══ Task data ══

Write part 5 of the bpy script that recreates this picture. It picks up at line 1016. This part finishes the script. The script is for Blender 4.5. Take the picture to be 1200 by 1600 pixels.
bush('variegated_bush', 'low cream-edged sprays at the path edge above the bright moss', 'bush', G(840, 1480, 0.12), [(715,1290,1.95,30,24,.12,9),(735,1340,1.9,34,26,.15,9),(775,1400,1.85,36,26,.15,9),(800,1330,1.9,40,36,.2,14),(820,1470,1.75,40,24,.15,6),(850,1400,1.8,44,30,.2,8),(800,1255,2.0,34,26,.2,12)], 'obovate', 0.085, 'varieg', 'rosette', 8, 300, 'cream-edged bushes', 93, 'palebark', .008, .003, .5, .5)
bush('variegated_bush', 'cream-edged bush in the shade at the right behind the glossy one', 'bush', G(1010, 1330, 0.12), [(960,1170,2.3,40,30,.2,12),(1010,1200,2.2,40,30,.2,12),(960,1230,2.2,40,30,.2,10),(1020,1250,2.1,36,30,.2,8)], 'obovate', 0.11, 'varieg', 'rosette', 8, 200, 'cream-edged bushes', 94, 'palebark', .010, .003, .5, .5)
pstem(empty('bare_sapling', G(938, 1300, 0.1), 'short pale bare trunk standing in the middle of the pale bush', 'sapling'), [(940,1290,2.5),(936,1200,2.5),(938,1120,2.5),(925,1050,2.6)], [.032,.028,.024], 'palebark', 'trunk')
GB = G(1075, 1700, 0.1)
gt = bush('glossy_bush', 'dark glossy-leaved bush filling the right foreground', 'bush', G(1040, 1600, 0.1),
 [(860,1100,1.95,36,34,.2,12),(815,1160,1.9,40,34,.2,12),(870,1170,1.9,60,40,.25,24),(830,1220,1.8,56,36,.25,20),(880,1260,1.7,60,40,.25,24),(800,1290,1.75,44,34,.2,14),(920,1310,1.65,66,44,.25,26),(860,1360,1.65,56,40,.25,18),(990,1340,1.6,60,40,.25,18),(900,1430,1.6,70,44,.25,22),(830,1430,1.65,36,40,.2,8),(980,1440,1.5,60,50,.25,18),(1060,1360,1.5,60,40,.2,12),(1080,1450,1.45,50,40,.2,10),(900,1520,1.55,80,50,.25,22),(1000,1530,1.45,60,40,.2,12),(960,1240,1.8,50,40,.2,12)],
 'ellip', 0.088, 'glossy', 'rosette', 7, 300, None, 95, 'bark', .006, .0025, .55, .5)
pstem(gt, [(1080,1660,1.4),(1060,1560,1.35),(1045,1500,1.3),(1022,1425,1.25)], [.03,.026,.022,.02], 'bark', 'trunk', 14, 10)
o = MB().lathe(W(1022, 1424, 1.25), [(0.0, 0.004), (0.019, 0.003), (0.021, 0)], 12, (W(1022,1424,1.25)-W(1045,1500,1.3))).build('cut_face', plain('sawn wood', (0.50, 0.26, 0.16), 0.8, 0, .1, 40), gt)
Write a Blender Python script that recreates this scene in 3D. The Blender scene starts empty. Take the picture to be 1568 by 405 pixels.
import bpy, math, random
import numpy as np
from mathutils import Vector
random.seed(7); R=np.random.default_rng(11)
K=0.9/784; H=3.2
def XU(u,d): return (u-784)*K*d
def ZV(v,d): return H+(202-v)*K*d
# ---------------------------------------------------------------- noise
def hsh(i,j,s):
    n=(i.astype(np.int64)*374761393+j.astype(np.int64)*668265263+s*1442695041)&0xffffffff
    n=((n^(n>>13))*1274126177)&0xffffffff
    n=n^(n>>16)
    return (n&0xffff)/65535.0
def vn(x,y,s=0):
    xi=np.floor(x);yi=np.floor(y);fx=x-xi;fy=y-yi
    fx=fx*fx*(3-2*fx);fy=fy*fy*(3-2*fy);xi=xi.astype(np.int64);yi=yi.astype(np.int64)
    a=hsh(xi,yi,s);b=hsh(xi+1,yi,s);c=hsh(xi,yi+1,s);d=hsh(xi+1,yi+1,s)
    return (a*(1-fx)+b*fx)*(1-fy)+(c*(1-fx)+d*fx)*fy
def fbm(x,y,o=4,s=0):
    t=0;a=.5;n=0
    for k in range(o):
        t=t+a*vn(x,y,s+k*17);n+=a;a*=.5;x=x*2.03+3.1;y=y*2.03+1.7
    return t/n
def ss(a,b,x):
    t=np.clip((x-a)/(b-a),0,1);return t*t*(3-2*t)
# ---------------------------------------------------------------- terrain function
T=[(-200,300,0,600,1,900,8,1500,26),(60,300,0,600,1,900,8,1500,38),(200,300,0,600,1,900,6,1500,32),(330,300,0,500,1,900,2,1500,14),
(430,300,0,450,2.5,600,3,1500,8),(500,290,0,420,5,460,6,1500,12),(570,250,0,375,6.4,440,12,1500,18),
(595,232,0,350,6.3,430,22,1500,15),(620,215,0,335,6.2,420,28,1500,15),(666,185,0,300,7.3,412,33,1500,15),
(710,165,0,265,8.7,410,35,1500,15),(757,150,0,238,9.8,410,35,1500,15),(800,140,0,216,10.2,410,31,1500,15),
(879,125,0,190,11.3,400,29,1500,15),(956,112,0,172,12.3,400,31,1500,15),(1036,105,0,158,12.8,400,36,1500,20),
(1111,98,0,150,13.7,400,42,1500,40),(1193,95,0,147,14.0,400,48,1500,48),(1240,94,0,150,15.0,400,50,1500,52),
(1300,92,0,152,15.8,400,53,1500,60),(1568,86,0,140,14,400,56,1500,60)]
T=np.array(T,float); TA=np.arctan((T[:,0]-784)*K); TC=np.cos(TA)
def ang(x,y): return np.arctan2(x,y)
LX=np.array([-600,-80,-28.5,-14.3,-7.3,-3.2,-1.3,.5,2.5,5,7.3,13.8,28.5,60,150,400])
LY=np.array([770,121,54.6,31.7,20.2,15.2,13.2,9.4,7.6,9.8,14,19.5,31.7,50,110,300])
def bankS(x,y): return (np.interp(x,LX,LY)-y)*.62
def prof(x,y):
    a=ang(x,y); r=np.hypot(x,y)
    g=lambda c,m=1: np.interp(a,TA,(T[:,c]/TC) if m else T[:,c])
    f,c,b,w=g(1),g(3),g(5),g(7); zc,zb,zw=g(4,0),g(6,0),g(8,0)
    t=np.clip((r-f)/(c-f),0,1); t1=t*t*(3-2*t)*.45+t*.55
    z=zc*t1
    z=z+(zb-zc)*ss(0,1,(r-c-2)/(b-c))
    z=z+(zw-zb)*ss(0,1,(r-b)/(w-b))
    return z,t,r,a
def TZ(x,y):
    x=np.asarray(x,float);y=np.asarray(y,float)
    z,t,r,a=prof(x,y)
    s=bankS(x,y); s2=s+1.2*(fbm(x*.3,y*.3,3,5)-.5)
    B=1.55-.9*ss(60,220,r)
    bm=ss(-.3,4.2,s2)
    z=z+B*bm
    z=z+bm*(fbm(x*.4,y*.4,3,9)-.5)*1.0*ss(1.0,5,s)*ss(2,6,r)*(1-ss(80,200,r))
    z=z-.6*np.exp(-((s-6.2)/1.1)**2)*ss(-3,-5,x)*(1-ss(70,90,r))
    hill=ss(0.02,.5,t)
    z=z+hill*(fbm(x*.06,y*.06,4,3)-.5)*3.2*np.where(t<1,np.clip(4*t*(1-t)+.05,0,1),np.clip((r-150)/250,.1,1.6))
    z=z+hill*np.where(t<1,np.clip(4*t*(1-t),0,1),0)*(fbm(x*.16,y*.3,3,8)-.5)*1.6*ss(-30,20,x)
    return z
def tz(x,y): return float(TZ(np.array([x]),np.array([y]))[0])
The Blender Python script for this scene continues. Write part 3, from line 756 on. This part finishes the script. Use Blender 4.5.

═══

Objective: Quote every record above exactly.

Completed task:
Write part 5 of the bpy script that recreates this picture. It picks up at line 1016. This part finishes the script. The script is for Blender 4.5. Take the picture to be 1200 by 1600 pixels.
bush('variegated_bush', 'low cream-edged sprays at the path edge above the bright moss', 'bush', G(840, 1480, 0.12), [(715,1290,1.95,30,24,.12,9),(735,1340,1.9,34,26,.15,9),(775,1400,1.85,36,26,.15,9),(800,1330,1.9,40,36,.2,14),(820,1470,1.75,40,24,.15,6),(850,1400,1.8,44,30,.2,8),(800,1255,2.0,34,26,.2,12)], 'obovate', 0.085, 'varieg', 'rosette', 8, 300, 'cream-edged bushes', 93, 'palebark', .008, .003, .5, .5)
bush('variegated_bush', 'cream-edged bush in the shade at the right behind the glossy one', 'bush', G(1010, 1330, 0.12), [(960,1170,2.3,40,30,.2,12),(1010,1200,2.2,40,30,.2,12),(960,1230,2.2,40,30,.2,10),(1020,1250,2.1,36,30,.2,8)], 'obovate', 0.11, 'varieg', 'rosette', 8, 200, 'cream-edged bushes', 94, 'palebark', .010, .003, .5, .5)
pstem(empty('bare_sapling', G(938, 1300, 0.1), 'short pale bare trunk standing in the middle of the pale bush', 'sapling'), [(940,1290,2.5),(936,1200,2.5),(938,1120,2.5),(925,1050,2.6)], [.032,.028,.024], 'palebark', 'trunk')
GB = G(1075, 1700, 0.1)
gt = bush('glossy_bush', 'dark glossy-leaved bush filling the right foreground', 'bush', G(1040, 1600, 0.1),
 [(860,1100,1.95,36,34,.2,12),(815,1160,1.9,40,34,.2,12),(870,1170,1.9,60,40,.25,24),(830,1220,1.8,56,36,.25,20),(880,1260,1.7,60,40,.25,24),(800,1290,1.75,44,34,.2,14),(920,1310,1.65,66,44,.25,26),(860,1360,1.65,56,40,.25,18),(990,1340,1.6,60,40,.25,18),(900,1430,1.6,70,44,.25,22),(830,1430,1.65,36,40,.2,8),(980,1440,1.5,60,50,.25,18),(1060,1360,1.5,60,40,.2,12),(1080,1450,1.45,50,40,.2,10),(900,1520,1.55,80,50,.25,22),(1000,1530,1.45,60,40,.2,12),(960,1240,1.8,50,40,.2,12)],
 'ellip', 0.088, 'glossy', 'rosette', 7, 300, None, 95, 'bark', .006, .0025, .55, .5)
pstem(gt, [(1080,1660,1.4),(1060,1560,1.35),(1045,1500,1.3),(1022,1425,1.25)], [.03,.026,.022,.02], 'bark', 'trunk', 14, 10)
o = MB().lathe(W(1022, 1424, 1.25), [(0.0, 0.004), (0.019, 0.003), (0.021, 0)], 12, (W(1022,1424,1.25)-W(1045,1500,1.3))).build('cut_face', plain('sawn wood', (0.50, 0.26, 0.16), 0.8, 0, .1, 40), gt)
Write a Blender Python script that recreates this scene in 3D. The Blender scene starts empty. Take the picture to be 1568 by 405 pixels.
import bpy, math, random
import numpy as np
from mathutils import Vector
random.seed(7); R=np.random.default_rng(11)
K=0.9/784; H=3.2
def XU(u,d): return (u-784)*K*d
def ZV(v,d): return H+(202-v)*K*d
# ---------------------------------------------------------------- noise
def hsh(i,j,s):
    n=(i.astype(np.int64)*374761393+j.astype(np.int64)*668265263+s*1442695041)&0xffffffff
    n=((n^(n>>13))*1274126177)&0xffffffff
    n=n^(n>>16)
    return (n&0xffff)/65535.0
def vn(x,y,s=0):
    xi=np.floor(x);yi=np.floor(y);fx=x-xi;fy=y-yi
    fx=fx*fx*(3-2*fx);fy=fy*fy*(3-2*fy);xi=xi.astype(np.int64);yi=yi.astype(np.int64)
    a=hsh(xi,yi,s);b=hsh(xi+1,yi,s);c=hsh(xi,yi+1,s);d=hsh(xi+1,yi+1,s)
    return (a*(1-fx)+b*fx)*(1-fy)+(c*(1-fx)+d*fx)*fy
def fbm(x,y,o=4,s=0):
    t=0;a=.5;n=0
    for k in range(o):
        t=t+a*vn(x,y,s+k*17);n+=a;a*=.5;x=x*2.03+3.1;y=y*2.03+1.7
    return t/n
def ss(a,b,x):
    t=np.clip((x-a)/(b-a),0,1);return t*t*(3-2*t)
# ---------------------------------------------------------------- terrain function
T=[(-200,300,0,600,1,900,8,1500,26),(60,300,0,600,1,900,8,1500,38),(200,300,0,600,1,900,6,1500,32),(330,300,0,500,1,900,2,1500,14),
(430,300,0,450,2.5,600,3,1500,8),(500,290,0,420,5,460,6,1500,12),(570,250,0,375,6.4,440,12,1500,18),
(595,232,0,350,6.3,430,22,1500,15),(620,215,0,335,6.2,420,28,1500,15),(666,185,0,300,7.3,412,33,1500,15),
(710,165,0,265,8.7,410,35,1500,15),(757,150,0,238,9.8,410,35,1500,15),(800,140,0,216,10.2,410,31,1500,15),
(879,125,0,190,11.3,400,29,1500,15),(956,112,0,172,12.3,400,31,1500,15),(1036,105,0,158,12.8,400,36,1500,20),
(1111,98,0,150,13.7,400,42,1500,40),(1193,95,0,147,14.0,400,48,1500,48),(1240,94,0,150,15.0,400,50,1500,52),
(1300,92,0,152,15.8,400,53,1500,60),(1568,86,0,140,14,400,56,1500,60)]
T=np.array(T,float); TA=np.arctan((T[:,0]-784)*K); TC=np.cos(TA)
def ang(x,y): return np.arctan2(x,y)
LX=np.array([-600,-80,-28.5,-14.3,-7.3,-3.2,-1.3,.5,2.5,5,7.3,13.8,28.5,60,150,400])
LY=np.array([770,121,54.6,31.7,20.2,15.2,13.2,9.4,7.6,9.8,14,19.5,31.7,50,110,300])
def bankS(x,y): return (np.interp(x,LX,LY)-y)*.62
def prof(x,y):
    a=ang(x,y); r=np.hypot(x,y)
    g=lambda c,m=1: np.interp(a,TA,(T[:,c]/TC) if m else T[:,c])
    f,c,b,w=g(1),g(3),g(5),g(7); zc,zb,zw=g(4,0),g(6,0),g(8,0)
    t=np.clip((r-f)/(c-f),0,1); t1=t*t*(3-2*t)*.45+t*.55
    z=zc*t1
    z=z+(zb-zc)*ss(0,1,(r-c-2)/(b-c))
    z=z+(zw-zb)*ss(0,1,(r-b)/(w-b))
    return z,t,r,a
def TZ(x,y):
    x=np.asarray(x,float);y=np.asarray(y,float)
    z,t,r,a=prof(x,y)
    s=bankS(x,y); s2=s+1.2*(fbm(x*.3,y*.3,3,5)-.5)
    B=1.55-.9*ss(60,220,r)
    bm=ss(-.3,4.2,s2)
    z=z+B*bm
    z=z+bm*(fbm(x*.4,y*.4,3,9)-.5)*1.0*ss(1.0,5,s)*ss(2,6,r)*(1-ss(80,200,r))
    z=z-.6*np.exp(-((s-6.2)/1.1)**2)*ss(-3,-5,x)*(1-ss(70,90,r))
    hill=ss(0.02,.5,t)
    z=z+hill*(fbm(x*.06,y*.06,4,3)-.5)*3.2*np.where(t<1,np.clip(4*t*(1-t)+.05,0,1),np.clip((r-150)/250,.1,1.6))
    z=z+hill*np.where(t<1,np.clip(4*t*(1-t),0,1),0)*(fbm(x*.16,y*.3,3,8)-.5)*1.6*ss(-30,20,x)
    return z
def tz(x,y): return float(TZ(np.array([x]),np.array([y]))[0])
The Blender Python script for this scene continues. Write part 3, from line 756 on. This part finishes the script. Use Blender 4.5.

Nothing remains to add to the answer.